2. The combined winding structure of claim 1, wherein the first
anodic portion and the second anodic portion are electrically
conducted to each other, and the first cathodic portion and the
second cathodic portion are electrically conducted to each
other.
3. The combined winding structure of claim 2, wherein the first
anodic portion and the second anodic portion are soldered with each
other, and the first cathodic portion and the second cathodic
portion are soldered with each other.
4. The combined winding structure of claim 2, wherein the first
anodic portion and the second anodic portion are arranged abreast
so as to make contact with each other, and the first cathodic
portion and the second cathodic portion are arranged abreast so as
to make contact with each other.
5. The combined winding structure of claim 2, further comprising a
third winding wire, wherein the third winding wire has a third
winding portion which is hollow columnar, a third anodic portion
and a third cathodic portion, and the third anodic portion and the
third cathodic portion each are integrally extended from the third
winding portion; wherein the second winding portion is located
inside the third winding portion and surrounded by the third
winding portion.
6. The combined winding structure of claim 5, wherein the first
anodic portion, the second anodic portion and the third anodic
portion are electrically conducted to one another, and the first
cathodic portion, the second cathodic portion and the third
cathodic portion are electrically conducted to one another.
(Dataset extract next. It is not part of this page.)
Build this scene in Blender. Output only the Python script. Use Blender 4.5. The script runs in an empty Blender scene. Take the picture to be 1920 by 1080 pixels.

7. The combined winding structure of claim 5, wherein the first
anodic portion and the third anodic portion are electrically
conducted to each other, and the first cathodic portion and the
third cathodic portion are electrically conducted to each
other.
8. The combined winding structure of claim 7, wherein the second
winding wire is a triple insulated wire.
9. A combined winding structure for a magnetic device, the combined
winding structure comprising: a plurality of winding wires, each
having a winding portion which is hollow columnar, an anodic
portion and a cathodic portion, and the anodic portion and the
cathodic portion each being integrally extended from the winding
portion; wherein the winding portions each are defined with a
surrounding dimension, the surrounding dimensions are mutually
different, the winding portion with the smaller surrounding
dimension is located inside and surrounded by the winding portion
with the larger surrounding dimension.
10. The combined winding structure of claim 9, wherein the anodic
portions are electrically conducted mutually, and the cathodic
portions are electrically conducted mutually.
11. A magnetic device, comprising: a core structure, having a
magnetic column; and the combined winding structure of claim 1,
wherein the magnetic column of the core structure is located inside
the first winding portion and surrounded by the first winding
portion.
12. The magnetic device of claim 11, wherein the magnetic device is
an inductor, a filter, or a transformer.
Description
CROSS-REFERENCES TO RELATED APPLICATIONS
[0001] This application claims priority to Taiwan Patent
Application No. 100124461 filed on Jul. 11, 2011.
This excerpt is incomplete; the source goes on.